◆ **PROMPT**: Copy every line from the material below that holds "script".

◆ **Scenes as source code**:
-=-=-

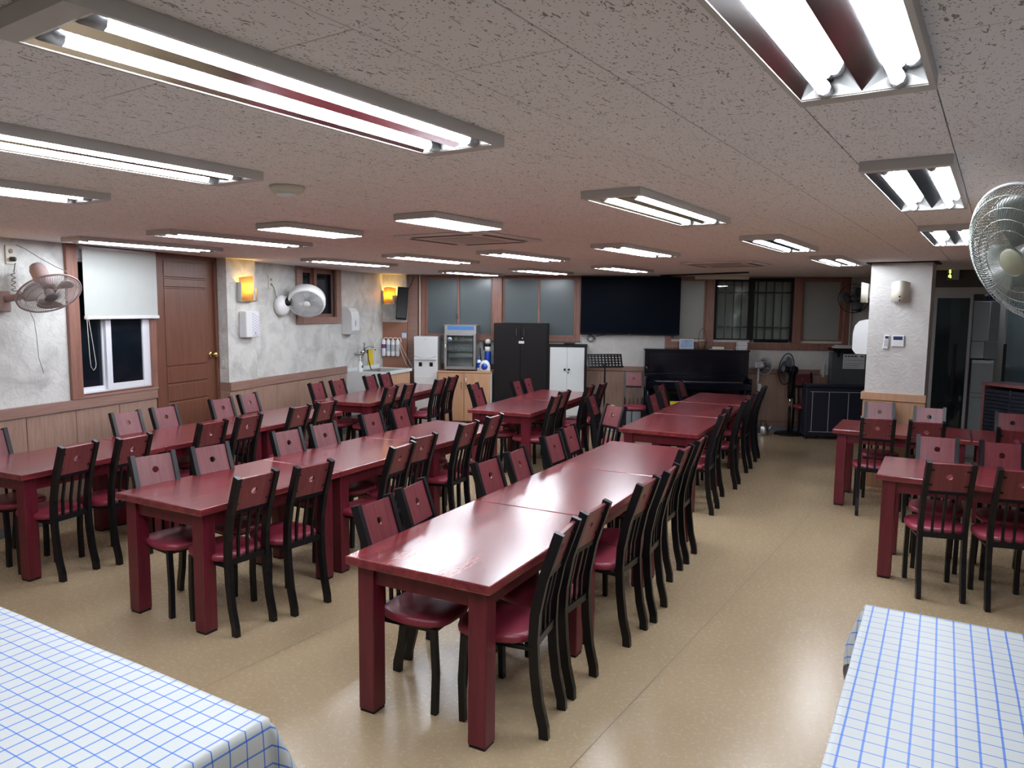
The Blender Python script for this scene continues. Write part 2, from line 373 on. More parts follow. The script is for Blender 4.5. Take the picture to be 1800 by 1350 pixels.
# left pillar
wp = wallframe('wall_pillar_left', LW)
wbox('plaster_pillar', 'plaster', 6.907, 7.41, 0, CZ, -.15, .0, wp)
wbox('wainscot_rail', 'rail', 6.90, 7.418, .93, 1.03, -.178, .0, wp, .003)
wbox('wainscot_panel', 'panel', 6.902, 7.15, 0, .925, -.164, -.0, wp, .002); wbox('wainscot_panel', 'panel', 7.154, 7.415, 0, .925, -.164, 0, wp, .002)
# window 1 trim, sash and panes
w1 = wallframe('window_1', LW)
wbox('trim_board', 'winframe', 4.985, 5.10, 1.047, CZ, -.035, .0, w1, .003)
wbox('trim_board', 'winframe', 5.925, 5.99, 1.047, CZ, -.03, .12, w1, .003)
wbox('sill_board', 'rail', 5.05, 5.985, 1.047, 1.068, -.035, .12, w1, .003)
wbox('outer_frame', 'reddoor', 5.10, 5.925, 1.068, 1.085, -.004, .12, w1)
def sash(par, x0, x1, z0, z1, y, fr, m, gm, th=.04, nm='sash_frame'):
    b = MB(); b.box(x0, x0+fr, y-th, y, z0, z1, .003); b.box(x1-fr, x1, y-th, y, z0, z1, .003); b.box(x0+fr, x1-fr, y-th, y, z0, z0+fr, .003); b.box(x0+fr, x1-fr, y-th, y, z1-fr, z1, .003)
    s = b.obj(nm, m, par); g = MB(); g.box(x0+fr-.004, x1-fr+.004, y-th*.6, y-th*.4, z0+fr-.004, z1-fr+.004); g.obj('pane', gm, s); return s
b = MB(); b.box(5.06, 5.10, .0, .05, 1.085, 2.36); b.box(5.89, 5.925, .0, .05, 1.085, 2.36); b.box(5.06, 5.925, 0, .05, 2.3, 2.42); b.box(5.08, 5.91, 0, .05, 1.085, 1.10); b.obj('pvc_frame', 'pvc', w1)
sash(w1, 5.07, 5.43, 1.09, 2.32, .07, .048, 'pvc', 'nightglass'); sash(w1, 5.395, 5.895, 1.09, 2.32, .035, .062, 'pvc', 'nightglass')
wbox('window_back', 'blackp', 5.08, 5.93, 1.05, CZ, .13, .16, w1)
# window 2 (small, high)
w2 = wallframe('window_2', LW)
b = MB(); b.box(8.437, 8.565, -.035, .0, 1.655, CZ, .003); b.box(9.41, 9.54, -.035, 0, 1.655, CZ, .003); b.box(8.565, 9.41, -.035, 0, 1.655, 1.745, .003); b.obj('trim_frame', 'rail', w2)
sash(w2, 8.50, 9.0, 1.72, CZ, .12, .07, 'winframe', 'nightglass'); sash(w2, 8.95, 9.47, 1.72, CZ, .08, .07, 'winframe', 'nightglass')
wbox('window_back', 'blackp', 8.45, 9.53, 1.70, CZ, .15, .17, w2)
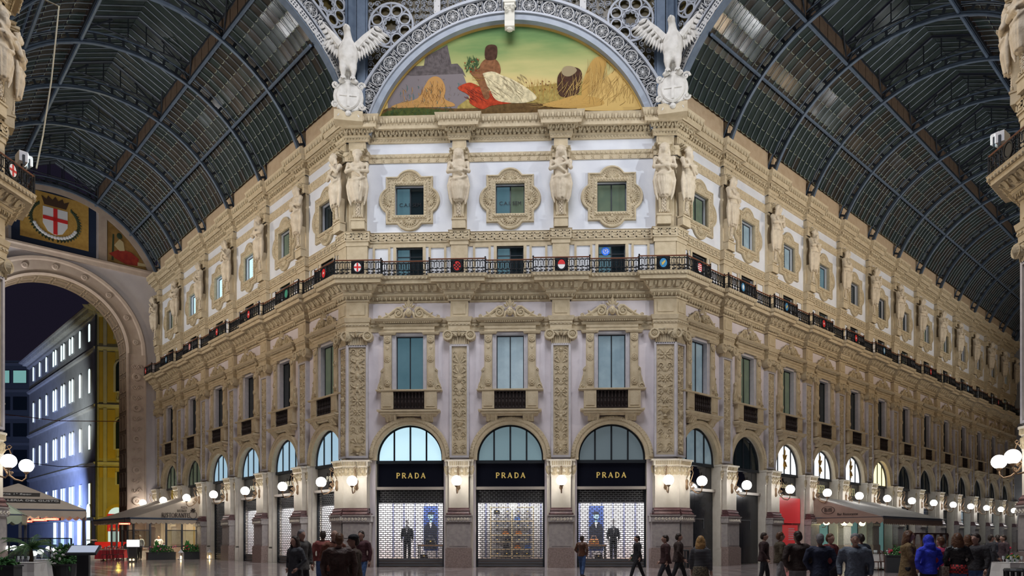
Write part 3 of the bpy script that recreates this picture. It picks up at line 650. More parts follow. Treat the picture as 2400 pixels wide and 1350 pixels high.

-=-=-

◆ **EXERCISE SOLUTION**:
The Blender Python script for this scene continues. Write part 2, from line 373 on. More parts follow. The script is for Blender 4.5. Take the picture to be 1800 by 1350 pixels.
Write part 3 of the bpy script that recreates this picture. It picks up at line 650. More parts follow. Treat the picture as 2400 pixels wide and 1350 pixels high.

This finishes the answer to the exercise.